La pace non può essere raggiunta a pezzi. Il negoziato sul Final Status non può prescindere dalla concreta situazione sul terreno. Essa va spinta avanti, lungo le direttive che erano già state indicate da Clinton alla fine del 2000 e poi precisate nel Modello di Accordo di Ginevra, vincendo resistenze e boicottaggi incrociati.
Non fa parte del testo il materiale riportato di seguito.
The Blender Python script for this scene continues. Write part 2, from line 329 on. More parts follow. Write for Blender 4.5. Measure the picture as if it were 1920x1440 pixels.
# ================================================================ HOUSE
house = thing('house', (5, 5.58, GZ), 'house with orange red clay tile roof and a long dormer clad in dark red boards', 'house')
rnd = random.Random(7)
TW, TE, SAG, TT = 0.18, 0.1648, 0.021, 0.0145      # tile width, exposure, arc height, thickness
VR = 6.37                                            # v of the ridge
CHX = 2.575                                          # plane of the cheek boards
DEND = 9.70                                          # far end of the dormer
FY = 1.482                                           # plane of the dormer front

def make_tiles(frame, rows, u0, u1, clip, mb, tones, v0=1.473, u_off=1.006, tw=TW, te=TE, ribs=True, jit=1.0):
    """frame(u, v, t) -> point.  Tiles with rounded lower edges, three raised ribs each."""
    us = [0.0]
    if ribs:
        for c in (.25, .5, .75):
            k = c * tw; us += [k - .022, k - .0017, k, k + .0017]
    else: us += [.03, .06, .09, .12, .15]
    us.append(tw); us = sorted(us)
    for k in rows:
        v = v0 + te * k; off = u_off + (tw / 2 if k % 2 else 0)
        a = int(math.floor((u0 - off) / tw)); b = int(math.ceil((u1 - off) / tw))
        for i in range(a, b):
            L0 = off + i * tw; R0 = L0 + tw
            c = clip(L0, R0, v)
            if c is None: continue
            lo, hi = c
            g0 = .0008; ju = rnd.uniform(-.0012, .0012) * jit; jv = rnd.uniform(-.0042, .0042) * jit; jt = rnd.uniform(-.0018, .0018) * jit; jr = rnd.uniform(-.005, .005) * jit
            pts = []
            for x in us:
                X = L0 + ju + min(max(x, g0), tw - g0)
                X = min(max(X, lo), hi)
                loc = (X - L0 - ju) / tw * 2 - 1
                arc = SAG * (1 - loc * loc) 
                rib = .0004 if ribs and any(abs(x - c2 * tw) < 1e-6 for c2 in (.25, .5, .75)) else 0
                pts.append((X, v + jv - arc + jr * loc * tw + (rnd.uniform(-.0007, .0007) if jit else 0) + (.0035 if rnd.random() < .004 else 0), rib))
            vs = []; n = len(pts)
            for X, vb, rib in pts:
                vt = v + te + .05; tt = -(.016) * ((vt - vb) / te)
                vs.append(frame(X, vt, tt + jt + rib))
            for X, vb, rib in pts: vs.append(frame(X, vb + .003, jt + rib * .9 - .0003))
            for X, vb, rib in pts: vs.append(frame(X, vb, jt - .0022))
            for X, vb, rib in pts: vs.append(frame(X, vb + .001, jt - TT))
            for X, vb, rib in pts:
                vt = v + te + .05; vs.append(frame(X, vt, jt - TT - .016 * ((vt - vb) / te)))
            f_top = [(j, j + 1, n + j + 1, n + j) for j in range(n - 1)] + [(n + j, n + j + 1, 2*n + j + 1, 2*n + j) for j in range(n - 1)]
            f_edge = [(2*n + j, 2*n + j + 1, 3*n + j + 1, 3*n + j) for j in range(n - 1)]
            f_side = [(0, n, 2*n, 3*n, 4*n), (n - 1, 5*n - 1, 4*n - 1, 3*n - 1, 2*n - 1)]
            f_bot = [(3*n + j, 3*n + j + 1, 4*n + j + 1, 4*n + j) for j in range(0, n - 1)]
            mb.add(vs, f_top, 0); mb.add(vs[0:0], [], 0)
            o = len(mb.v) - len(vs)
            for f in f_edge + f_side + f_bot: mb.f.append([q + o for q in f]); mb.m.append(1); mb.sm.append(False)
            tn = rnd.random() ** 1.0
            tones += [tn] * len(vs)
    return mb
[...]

Ma accanto e non contro questo processo negoziale va condotta una trattativa per giungere alla tregua con Hamas, e al collegato scambio di prigionieri che includa la liberazione del caporale Shalit, utilizzando in particolare la mediazione egiziana già in campo; e va favorita, anziché osteggiata, la ricomposizione interna palestinese: il ritorno agli Accordi della Mecca, se possibile con una più chiara accettazione del Piano arabo di pace anche da parte della organizzazione islamica, e la ricomposizione di un Governo di Unità nazionale, garantendo già da oggi ad Hamas che in questo quadro non verrebbe rinnovato il boicottaggio nei suoi confronti.

Solo questa scelta può garantire che Hamas non si metta di traverso ai negoziati, facendoli saltare come ha già dimostrato di poter fare.

La scelta opposta, quella di una escalation a tutto campo che includa anche la rioccupazione di Gaza, sarebbe in prospettiva perdente, e a medio periodo potrebbe portare alla affermazione di Hamas anche in Cisgiordania, dove la autorità di Abu Mazen si rivela sempre più evanescente.

NOTE SULL'AUTORE 

Janiki Cingoli

Janiki Cingoli si occupa di questioni internazionali dal 1975. Dal 1982 ha iniziato ad occuparsi del conflitto israelo-palestinese, promuovendo le prime occasioni in Italia di dialogo tra israeliani e palestinesi e nel 1989 ha fondato a Milano il Centro Italiano per la Pace in Medio Oriente (CIPMO), che da allora ha diretto fino al 2017 quando ne è stato eletto Presidente.